Stock Market

Stocks May Shrug Off Missed January Trifecta


  • A failed Santa Claus rally has ended the prospect of a “January Trifecta” for the stock market.
  • But that doesn’t mean stocks can’t continue to rally like they did in 2023.
  • Continued resilience in the US economy bodes well for positive stock market returns this year.

A six-day losing streak in the S&P 500 has ended the prospect of a “January Trifecta” in the stock market this year, but that doesn’t mean stocks won’t go higher in 2024.

The January Trifecta refers to three indicators flashing positive at the beginning of the year: stocks moving higher during the Santa Claus rally, the first five trading days of the year, and the entire month of January. When gains are recorded in all three time frames, history shows that what follows is a great year for the stock market. 

The Santa Claus rally failed to generate a positive return, and it looks increasingly likely that the first five trading days of the year will also generate a negative return. So, the January Trifecta is completely off the table.

But the failed rallies at the start of the year ignore the fact that stocks have been on a tear since the end of October, so a period of consolidation and profit-taking was overdue, according to Carson Group chief investment strategist, Ryan Detrick.

“Yes, stocks just fell during one of the most bullish times of the year during the Santa Claus rally, but I think it is important to remember the S&P 500 was also up 9 weeks in a row going into this period. That was the longest weekly win streak since 2004, so something had to eventually give,” Detrick told Business Insider.

The recent rally in stocks suggests to Detrick that the market is due for a period of sideways consolidation over the next few weeks, if not through the entire first quarter of the year. That would line up with seasonality tied to the Presidential Cycle, which is now in its fourth year with the 2024 election right around the corner.

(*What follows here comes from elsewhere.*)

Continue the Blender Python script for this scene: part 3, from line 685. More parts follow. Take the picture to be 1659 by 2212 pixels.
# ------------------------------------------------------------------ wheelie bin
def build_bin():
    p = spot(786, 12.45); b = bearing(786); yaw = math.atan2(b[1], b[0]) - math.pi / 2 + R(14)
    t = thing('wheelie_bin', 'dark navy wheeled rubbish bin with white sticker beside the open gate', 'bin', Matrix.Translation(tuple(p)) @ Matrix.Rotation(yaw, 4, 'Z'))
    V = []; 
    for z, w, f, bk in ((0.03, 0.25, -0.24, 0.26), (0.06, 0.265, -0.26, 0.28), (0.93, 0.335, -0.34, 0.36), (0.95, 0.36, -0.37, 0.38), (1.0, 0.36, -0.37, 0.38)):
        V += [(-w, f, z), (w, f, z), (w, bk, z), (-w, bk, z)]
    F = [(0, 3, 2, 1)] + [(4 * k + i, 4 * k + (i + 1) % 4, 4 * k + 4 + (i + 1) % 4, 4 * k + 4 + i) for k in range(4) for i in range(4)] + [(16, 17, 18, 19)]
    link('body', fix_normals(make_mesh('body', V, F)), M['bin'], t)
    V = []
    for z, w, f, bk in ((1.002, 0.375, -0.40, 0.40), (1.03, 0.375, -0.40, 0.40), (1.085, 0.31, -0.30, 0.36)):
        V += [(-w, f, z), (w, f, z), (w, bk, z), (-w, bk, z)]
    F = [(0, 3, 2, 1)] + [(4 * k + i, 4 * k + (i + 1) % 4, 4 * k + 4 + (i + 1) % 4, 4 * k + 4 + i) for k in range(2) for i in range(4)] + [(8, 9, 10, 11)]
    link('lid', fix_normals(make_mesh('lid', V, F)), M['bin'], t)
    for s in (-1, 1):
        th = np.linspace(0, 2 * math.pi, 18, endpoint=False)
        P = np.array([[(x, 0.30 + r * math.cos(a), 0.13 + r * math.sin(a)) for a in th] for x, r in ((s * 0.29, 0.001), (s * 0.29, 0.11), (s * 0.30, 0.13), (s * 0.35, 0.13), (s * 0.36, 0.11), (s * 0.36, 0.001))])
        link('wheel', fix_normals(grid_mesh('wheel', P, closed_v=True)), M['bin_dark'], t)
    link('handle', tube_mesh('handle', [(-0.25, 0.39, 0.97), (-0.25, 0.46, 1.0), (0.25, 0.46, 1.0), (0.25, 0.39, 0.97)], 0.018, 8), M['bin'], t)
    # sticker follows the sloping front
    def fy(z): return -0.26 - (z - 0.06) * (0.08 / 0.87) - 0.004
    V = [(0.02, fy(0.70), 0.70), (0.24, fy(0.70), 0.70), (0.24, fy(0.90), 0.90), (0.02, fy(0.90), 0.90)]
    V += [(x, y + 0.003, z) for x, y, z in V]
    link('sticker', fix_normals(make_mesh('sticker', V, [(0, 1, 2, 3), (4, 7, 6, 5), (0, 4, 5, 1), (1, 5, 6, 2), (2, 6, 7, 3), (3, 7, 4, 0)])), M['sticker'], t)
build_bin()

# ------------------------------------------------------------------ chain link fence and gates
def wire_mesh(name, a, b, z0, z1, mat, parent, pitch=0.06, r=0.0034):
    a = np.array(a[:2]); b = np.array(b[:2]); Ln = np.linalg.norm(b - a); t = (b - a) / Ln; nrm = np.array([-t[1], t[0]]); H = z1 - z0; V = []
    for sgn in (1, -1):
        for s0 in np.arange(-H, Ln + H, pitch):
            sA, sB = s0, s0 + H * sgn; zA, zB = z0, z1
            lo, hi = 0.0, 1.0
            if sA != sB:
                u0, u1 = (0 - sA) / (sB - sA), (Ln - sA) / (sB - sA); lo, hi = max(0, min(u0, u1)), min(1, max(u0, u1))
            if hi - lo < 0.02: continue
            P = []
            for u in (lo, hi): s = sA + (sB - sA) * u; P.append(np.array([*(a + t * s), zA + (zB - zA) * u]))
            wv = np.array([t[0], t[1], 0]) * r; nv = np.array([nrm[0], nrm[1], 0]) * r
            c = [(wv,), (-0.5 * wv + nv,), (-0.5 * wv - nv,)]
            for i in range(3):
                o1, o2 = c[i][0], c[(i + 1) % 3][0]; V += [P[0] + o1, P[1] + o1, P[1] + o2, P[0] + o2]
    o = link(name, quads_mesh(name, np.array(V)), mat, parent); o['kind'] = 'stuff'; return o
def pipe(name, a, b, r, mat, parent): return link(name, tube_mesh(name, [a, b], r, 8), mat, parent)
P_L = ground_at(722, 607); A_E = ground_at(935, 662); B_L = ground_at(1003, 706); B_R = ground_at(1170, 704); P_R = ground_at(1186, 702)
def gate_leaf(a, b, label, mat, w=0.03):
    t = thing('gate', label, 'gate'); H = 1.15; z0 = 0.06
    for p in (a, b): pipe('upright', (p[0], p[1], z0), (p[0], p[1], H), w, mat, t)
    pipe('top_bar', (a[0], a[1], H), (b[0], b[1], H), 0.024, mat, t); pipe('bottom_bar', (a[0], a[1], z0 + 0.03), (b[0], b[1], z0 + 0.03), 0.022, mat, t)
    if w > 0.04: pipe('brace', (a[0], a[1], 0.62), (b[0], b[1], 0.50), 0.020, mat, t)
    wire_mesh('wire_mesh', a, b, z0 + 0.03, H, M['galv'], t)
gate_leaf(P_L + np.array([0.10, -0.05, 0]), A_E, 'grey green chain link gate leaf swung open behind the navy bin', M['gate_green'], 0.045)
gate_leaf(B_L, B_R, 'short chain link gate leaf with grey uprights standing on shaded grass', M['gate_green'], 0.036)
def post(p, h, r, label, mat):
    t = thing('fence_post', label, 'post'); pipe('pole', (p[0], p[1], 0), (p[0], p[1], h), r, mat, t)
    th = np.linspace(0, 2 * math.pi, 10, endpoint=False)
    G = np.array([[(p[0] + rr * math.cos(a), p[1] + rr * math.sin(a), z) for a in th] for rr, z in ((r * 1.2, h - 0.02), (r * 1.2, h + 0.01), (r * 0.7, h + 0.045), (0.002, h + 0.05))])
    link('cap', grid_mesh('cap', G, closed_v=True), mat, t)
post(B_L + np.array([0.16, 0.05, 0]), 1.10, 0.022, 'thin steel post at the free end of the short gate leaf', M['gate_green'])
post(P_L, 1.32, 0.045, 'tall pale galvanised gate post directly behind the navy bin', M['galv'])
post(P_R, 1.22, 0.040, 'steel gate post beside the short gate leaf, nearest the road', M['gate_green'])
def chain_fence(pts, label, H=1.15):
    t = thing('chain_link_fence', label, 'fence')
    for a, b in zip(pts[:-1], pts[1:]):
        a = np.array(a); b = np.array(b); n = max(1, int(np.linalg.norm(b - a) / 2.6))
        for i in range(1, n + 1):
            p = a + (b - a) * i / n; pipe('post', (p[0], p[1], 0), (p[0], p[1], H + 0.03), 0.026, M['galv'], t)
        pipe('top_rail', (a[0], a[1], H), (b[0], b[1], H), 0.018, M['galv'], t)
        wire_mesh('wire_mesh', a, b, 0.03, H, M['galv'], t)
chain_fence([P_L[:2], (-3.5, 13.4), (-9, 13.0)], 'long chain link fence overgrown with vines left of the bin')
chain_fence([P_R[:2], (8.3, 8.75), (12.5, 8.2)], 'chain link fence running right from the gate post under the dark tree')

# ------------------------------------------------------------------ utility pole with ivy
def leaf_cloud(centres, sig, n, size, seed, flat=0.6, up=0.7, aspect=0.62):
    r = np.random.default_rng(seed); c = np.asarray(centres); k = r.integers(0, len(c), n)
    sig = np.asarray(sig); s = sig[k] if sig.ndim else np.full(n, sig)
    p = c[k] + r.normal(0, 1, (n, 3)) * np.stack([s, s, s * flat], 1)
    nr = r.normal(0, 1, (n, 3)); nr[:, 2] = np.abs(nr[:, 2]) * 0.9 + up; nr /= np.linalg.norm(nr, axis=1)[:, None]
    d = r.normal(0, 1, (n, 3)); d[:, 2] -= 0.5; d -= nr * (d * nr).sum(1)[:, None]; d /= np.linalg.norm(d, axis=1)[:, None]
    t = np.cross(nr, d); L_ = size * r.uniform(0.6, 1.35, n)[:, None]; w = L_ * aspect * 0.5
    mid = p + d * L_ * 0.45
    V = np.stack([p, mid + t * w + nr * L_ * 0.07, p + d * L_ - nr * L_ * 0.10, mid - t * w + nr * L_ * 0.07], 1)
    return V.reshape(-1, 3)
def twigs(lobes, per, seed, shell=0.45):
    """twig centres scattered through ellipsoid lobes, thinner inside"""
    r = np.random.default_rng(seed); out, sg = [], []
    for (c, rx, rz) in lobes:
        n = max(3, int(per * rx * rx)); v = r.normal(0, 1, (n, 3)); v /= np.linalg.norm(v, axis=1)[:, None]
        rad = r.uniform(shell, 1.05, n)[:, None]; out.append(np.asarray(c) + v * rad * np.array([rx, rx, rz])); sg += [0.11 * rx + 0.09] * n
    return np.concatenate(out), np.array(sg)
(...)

“It could mean January takes a pause. Maybe even the first quarter in general. We just had a historic jump in the last two months of 2023, so some type of break would be perfectly normal. Also, if you look at all 16 quarters of a four-year Presidential cycle, you’ll find that the first quarter of an election year tends to be one of the weakest,” Detrick explained.

It’s important to highlight that statistical studies of historical price action in the stock market, of which Detrick and many other Wall Street strategists utilize in their process, are not meant to be a prediction of what’s about to happen, but rather they offer a probability set to investors about what might happen. 

There’s a bigger, more important aspect of the overall picture for the stock market, and that’s the economy, which is why Detrick is staying bullish on stocks this year despite the failed January Trifecta.

“I’m a fan of using history as a guide, but that is only part of the story. To us, knowing that the economy is on firm footing, earnings should hit a record this year, the consumer is still healthy, with manufacturing and housing both showing signs of recovering, those things matter more. If we can avoid a recession this year (our base case), it still makes sense to expect stocks to do well this year, probably gaining in the low double digits,” Detrick said. 

The December jobs report once again beat economist estimates with 216,000 jobs added to the economy. That means 2.7 million jobs were created in 2023, and there have been 36 straight months of job gains. With the unemployment rate still hovering at a multi-decade low of 3.7%, the economy seems to be doing just fine, giving credence to Detrick’s optimistic take on 2024.